Check those figures one more time, will you?

Black Hole by Director X

A headline like Asking a Judge to Save the World, and Maybe a Whole Lot More is a pretty sure bet for a click-through from me. CERN thought Large Hadron Collider was worth $8 billion to study the energies and conditions last seen a trillionth of a second after the Big Bang and then try to work out what happened.

But Walter L. Wagner and Luis Sancho contend that scientists at the European Center for Nuclear Research, or CERN, have played down the chances that the collider could produce, among other horrors, a tiny black hole, which, they say, could eat the Earth. Or it could spit out something called a “strangelet” that would convert our planet to a shrunken dense dead lump of something called “strange matter.” Their suit also says CERN has failed to provide an environmental impact statement as required under the National Environmental Policy Act.

About all I can say about this is that I’m not happy with humanity’s ethical and impulse controls as we move deeper into the Age of Mad Science. If you’d like a double helping of science and geek humor with your Doomsday Scenario, I suggest this post on Slashdot. And you have to click this link to xkcd. I command it.

About the photo: Black Hole by Director X was taken at the National Museum of the American Indian in Washington, DC. If I hadn’t already used my compulsory click, I’d be tempted to add one for the museum.

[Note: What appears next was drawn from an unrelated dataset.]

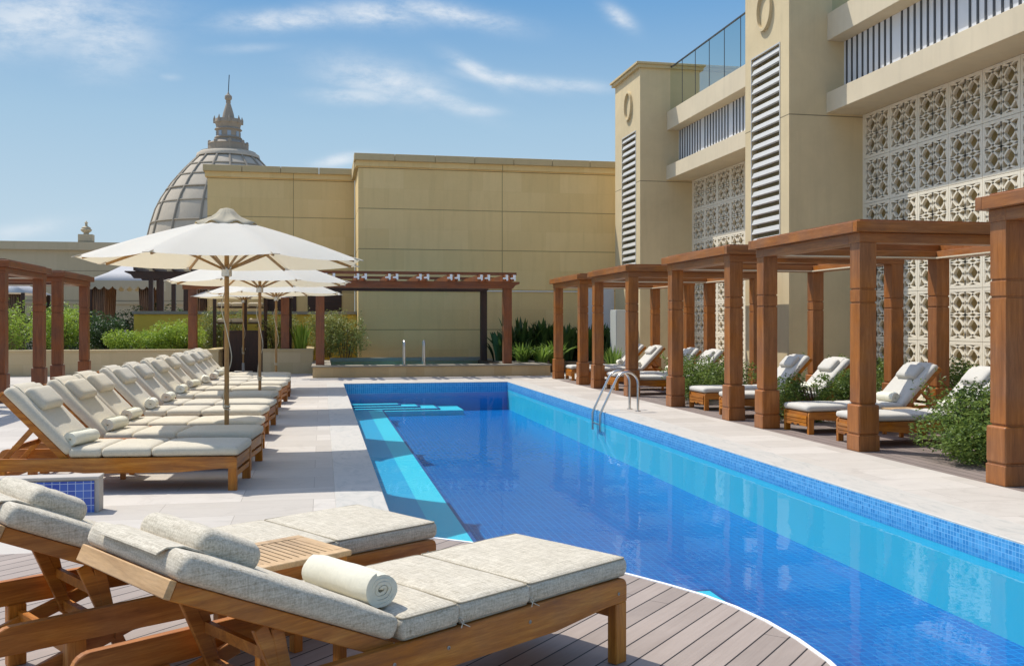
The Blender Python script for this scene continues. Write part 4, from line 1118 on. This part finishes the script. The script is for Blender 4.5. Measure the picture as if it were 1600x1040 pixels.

2 thoughts on “Check those figures one more time, will you?

  1. farlane says:

    You can view a live webcast of the Large Hadron Collider almost certainly not destroying the world at 4 a.m. Eastern Time on Wednesday, September 10, 2008.

  2. farlane says:

    CmdrTaco writes:

    rufey writes “The recent problems at the Large Hadron Collider will now keep it idle until spring 2009. The official press release is here. The LHC went offline due to a suspected failure in a superconducting connection, which overheated and caused around 100 of the LHC’s super-cooled magnets to heat up by as much as 100 degrees. This resulted in the accidental release of a ton of liquid helium. The process required to repair the failed superconducting connection involves weeks of warming up the affected area from -456 degrees Fahrenheit to room temperature, and then several more weeks to cool it back down after the repair is made. The total amount of time to do this will spill over into CERN’s scheduled winter maintenance/shutdown period, which is partly done to save money on electricity during the period of peak demand.”